False Prophets of Ambedkarism is a rigorous political and intellectual critique of what the author identifies as the modern distortion of B. R. Ambedkar's legacy. The book argues that Ambedkar-one of India's most complex constitutional thinkers-has been reduced from a demanding intellectual force into a simplified political icon, deployed selectively to serve contemporary identity politics.
The central thesis is that a powerful ecosystem of activists, academics, NGOs, and political intermediaries has transformed Ambedkar from a reformer concerned with national cohesion, constitutional morality, and social responsibility into a permanent symbol of grievance. Through selective quotation, strategic omission, and ritualized reverence, this ecosystem preserves outrage while suppressing Ambedkar's inconvenient ideas-his warnings against social fragmentation, his insistence on constitutional discipline, and his belief that caste must ultimately dissolve rather than harden into permanent identity.
Structured across multiple parts, the book first exposes the distortion: how Ambedkar is deified, filtered, and weaponized. It then examines the mechanics-the moral asymmetries, grievance industries, and psychological dependencies that sustain perpetual mobilization. Finally, it explores the consequences, arguing that selective Ambedkarism weakens democratic institutions, entrenches identity absolutism, and risks pushing India into civilizational fragmentation.

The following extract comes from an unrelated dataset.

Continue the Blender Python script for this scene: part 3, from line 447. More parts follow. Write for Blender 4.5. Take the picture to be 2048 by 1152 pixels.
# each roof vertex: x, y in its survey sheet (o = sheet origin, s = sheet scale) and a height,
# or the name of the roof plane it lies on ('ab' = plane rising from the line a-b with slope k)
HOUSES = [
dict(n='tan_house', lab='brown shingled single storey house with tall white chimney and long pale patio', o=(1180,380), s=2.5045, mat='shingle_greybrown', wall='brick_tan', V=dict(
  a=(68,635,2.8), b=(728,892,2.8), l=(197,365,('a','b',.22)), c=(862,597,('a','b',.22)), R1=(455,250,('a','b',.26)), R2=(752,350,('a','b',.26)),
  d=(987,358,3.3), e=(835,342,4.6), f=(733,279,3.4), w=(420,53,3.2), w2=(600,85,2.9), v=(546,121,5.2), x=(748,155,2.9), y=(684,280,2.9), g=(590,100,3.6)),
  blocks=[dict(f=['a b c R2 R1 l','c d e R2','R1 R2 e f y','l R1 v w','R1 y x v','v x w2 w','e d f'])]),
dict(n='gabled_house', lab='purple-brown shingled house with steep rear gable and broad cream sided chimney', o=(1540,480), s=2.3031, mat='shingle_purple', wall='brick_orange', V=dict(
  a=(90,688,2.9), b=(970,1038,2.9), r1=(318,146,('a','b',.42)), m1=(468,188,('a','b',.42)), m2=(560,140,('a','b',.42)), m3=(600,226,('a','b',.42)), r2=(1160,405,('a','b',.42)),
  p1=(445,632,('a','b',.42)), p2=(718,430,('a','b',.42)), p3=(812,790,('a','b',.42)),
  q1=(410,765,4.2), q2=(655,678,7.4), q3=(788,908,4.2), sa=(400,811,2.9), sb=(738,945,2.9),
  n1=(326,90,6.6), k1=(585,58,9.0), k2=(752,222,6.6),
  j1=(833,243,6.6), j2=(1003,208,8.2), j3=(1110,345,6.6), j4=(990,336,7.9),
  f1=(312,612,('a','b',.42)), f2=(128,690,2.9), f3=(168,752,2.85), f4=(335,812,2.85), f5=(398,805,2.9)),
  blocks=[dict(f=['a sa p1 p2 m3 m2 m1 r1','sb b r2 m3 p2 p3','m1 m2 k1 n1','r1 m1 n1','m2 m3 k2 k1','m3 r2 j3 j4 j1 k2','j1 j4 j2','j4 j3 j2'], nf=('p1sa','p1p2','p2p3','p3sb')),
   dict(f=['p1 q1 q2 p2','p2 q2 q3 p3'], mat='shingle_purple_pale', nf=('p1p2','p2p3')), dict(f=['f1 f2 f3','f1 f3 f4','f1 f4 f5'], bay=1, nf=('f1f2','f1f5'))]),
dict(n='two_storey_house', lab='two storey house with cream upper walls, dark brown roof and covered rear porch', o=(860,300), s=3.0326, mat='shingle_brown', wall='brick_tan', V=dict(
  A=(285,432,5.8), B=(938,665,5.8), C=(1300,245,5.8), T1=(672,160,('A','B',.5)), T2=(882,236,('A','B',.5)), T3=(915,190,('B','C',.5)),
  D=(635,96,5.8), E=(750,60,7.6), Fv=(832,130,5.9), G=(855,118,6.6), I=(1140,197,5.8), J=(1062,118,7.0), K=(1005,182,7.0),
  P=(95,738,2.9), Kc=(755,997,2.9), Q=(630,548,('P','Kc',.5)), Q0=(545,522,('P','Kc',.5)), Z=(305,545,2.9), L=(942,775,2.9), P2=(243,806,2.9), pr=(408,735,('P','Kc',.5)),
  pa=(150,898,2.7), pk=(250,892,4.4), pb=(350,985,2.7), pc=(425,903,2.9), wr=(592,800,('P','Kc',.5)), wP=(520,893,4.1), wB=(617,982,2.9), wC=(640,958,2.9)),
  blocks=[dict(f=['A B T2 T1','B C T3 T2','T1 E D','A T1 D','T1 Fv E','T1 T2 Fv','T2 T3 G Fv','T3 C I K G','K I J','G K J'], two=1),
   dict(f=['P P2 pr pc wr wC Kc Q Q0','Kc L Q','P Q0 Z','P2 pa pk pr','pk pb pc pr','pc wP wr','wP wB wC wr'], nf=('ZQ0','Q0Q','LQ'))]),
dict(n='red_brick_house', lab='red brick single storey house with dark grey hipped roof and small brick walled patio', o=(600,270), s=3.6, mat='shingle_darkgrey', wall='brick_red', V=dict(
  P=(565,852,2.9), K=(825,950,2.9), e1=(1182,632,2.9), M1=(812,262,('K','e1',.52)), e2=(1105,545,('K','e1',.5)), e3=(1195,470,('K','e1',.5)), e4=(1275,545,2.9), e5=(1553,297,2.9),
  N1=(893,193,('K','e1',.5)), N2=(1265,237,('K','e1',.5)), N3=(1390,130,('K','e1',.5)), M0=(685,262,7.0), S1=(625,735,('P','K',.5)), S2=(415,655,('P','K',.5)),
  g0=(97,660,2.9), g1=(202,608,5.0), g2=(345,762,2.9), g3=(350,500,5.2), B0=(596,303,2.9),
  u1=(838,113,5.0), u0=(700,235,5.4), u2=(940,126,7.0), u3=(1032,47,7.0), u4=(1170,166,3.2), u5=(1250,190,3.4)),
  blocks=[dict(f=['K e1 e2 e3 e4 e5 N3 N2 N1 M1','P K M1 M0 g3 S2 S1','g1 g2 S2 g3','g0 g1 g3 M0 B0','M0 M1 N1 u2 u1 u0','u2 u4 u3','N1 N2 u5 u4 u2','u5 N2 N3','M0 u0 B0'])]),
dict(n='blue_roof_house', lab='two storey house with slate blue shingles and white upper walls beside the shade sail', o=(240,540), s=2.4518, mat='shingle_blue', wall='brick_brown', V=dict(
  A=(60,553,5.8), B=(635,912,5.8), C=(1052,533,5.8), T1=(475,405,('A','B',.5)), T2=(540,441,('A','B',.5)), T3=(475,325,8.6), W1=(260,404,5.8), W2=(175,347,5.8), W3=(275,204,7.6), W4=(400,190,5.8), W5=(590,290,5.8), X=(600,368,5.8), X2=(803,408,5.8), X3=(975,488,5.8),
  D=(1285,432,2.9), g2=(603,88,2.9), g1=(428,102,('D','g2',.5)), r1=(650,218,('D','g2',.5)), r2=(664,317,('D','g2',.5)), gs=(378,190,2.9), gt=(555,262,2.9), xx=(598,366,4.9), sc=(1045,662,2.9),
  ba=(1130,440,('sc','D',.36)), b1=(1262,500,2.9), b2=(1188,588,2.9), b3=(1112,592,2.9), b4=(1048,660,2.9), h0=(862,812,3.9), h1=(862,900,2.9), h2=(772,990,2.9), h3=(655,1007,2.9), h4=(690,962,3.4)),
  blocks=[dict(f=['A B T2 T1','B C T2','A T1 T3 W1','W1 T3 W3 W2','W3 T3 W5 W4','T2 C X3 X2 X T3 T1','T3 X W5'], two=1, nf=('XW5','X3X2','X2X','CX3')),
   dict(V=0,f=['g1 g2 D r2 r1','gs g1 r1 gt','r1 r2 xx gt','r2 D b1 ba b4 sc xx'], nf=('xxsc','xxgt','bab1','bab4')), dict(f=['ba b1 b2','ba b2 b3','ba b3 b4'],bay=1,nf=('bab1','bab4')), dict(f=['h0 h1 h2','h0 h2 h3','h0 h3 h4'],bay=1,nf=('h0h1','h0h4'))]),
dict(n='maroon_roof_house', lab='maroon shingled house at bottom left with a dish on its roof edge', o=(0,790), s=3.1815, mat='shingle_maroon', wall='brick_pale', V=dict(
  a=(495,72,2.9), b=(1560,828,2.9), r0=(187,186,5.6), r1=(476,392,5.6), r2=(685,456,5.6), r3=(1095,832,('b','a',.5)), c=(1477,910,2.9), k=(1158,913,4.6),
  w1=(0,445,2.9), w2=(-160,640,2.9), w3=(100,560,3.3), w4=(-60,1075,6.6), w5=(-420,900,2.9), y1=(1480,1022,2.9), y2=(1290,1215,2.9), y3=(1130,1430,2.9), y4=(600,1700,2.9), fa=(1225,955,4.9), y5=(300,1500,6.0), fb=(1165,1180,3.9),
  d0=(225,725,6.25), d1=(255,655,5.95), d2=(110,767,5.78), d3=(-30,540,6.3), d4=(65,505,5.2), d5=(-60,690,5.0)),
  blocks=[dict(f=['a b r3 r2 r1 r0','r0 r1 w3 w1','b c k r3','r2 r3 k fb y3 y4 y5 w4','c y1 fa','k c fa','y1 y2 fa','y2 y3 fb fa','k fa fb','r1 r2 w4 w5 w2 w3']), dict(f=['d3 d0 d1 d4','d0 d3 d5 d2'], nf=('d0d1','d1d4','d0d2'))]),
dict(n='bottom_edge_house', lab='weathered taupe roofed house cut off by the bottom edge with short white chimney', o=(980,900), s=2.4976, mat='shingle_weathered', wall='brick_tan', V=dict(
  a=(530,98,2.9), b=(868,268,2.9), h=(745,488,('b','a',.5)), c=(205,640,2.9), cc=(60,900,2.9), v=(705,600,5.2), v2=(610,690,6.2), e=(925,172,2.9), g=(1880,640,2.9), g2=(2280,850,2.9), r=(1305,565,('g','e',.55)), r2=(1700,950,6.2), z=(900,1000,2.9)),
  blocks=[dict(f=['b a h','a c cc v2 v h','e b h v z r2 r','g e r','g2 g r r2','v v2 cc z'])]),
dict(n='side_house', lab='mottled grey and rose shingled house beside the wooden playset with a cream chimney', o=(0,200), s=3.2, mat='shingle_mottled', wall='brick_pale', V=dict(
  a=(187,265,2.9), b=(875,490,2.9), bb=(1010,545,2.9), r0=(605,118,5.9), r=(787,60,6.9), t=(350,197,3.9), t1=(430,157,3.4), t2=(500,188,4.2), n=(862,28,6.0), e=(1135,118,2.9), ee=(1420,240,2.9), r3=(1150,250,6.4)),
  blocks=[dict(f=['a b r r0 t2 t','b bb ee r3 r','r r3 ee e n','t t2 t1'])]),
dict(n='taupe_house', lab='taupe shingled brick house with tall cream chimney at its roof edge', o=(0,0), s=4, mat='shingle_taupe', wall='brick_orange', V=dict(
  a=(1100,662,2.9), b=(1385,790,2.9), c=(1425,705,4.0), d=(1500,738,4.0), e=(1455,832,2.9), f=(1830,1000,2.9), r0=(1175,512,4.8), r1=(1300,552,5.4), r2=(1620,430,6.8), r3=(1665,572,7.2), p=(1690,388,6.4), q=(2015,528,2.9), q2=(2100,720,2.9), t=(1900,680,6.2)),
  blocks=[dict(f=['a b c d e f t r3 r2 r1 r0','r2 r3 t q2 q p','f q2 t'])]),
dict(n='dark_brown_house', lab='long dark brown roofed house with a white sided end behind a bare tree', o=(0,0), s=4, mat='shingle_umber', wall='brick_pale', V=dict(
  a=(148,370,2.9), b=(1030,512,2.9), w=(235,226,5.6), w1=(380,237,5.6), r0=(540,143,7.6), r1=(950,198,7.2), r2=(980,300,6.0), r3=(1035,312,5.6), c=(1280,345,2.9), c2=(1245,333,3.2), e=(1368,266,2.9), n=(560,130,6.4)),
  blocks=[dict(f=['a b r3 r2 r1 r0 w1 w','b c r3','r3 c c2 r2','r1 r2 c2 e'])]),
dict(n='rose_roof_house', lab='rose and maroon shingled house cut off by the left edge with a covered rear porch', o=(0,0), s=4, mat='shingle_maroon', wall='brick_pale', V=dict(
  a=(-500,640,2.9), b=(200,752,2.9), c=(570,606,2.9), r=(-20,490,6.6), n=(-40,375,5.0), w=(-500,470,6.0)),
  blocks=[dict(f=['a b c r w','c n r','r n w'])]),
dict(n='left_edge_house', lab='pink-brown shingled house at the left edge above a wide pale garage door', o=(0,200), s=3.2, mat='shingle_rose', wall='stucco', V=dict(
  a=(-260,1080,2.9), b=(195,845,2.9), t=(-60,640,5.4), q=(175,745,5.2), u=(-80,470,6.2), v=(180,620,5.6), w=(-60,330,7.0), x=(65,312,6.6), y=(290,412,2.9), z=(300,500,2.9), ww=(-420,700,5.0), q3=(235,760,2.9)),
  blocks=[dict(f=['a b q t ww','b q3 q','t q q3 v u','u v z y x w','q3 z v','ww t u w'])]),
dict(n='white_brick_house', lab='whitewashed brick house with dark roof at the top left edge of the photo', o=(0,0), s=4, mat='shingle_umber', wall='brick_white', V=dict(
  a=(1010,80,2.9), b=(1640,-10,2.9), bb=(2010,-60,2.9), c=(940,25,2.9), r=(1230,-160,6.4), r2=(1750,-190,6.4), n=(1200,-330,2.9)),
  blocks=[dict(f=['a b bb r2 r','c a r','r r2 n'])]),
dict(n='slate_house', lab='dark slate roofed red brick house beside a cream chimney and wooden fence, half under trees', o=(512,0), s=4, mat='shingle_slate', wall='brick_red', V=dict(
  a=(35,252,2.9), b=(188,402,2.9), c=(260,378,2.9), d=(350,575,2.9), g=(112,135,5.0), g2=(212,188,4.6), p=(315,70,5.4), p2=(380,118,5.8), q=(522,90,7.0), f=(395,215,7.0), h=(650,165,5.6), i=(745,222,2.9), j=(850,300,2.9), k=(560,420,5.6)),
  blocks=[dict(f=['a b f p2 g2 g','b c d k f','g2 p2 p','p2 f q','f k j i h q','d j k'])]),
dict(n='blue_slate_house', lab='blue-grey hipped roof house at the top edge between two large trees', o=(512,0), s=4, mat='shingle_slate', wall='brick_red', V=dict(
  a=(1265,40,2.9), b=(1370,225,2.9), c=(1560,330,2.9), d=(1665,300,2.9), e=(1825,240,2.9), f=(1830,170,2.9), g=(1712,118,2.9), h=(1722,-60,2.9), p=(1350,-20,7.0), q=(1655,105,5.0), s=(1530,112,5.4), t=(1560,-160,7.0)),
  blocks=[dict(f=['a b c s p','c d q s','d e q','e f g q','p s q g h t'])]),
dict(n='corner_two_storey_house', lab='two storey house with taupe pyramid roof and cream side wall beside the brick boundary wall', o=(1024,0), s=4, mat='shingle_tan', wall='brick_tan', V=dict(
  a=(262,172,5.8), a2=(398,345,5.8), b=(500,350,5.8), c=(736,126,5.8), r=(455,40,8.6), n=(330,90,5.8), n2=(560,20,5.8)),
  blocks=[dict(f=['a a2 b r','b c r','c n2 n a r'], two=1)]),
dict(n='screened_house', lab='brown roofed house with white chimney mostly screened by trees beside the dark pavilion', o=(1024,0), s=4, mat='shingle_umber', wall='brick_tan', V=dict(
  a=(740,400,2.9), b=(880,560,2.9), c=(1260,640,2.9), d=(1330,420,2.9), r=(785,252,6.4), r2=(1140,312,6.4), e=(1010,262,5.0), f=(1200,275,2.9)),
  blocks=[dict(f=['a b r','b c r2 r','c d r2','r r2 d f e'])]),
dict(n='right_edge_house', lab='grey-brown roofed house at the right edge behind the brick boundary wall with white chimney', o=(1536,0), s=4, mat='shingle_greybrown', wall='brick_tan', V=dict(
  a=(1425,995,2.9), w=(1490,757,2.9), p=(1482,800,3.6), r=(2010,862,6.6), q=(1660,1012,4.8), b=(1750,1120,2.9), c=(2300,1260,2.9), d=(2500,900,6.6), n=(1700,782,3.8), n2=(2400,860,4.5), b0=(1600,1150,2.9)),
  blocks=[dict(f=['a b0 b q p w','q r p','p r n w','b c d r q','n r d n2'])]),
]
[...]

Crucially, the book positions itself not as an attack on Ambedkar, but as a defense of him. It insists that honoring Ambedkar requires reading him fully, including his emphasis on responsibility alongside rights, integration alongside justice, and nationhood alongside reform. By reclaiming Ambedkar from ideological reduction, False Prophets of Ambedkarism calls for a return to constitutional morality, intellectual honesty, and an end-point to grievance politics-before distortion replaces reform and fragmentation replaces democracy.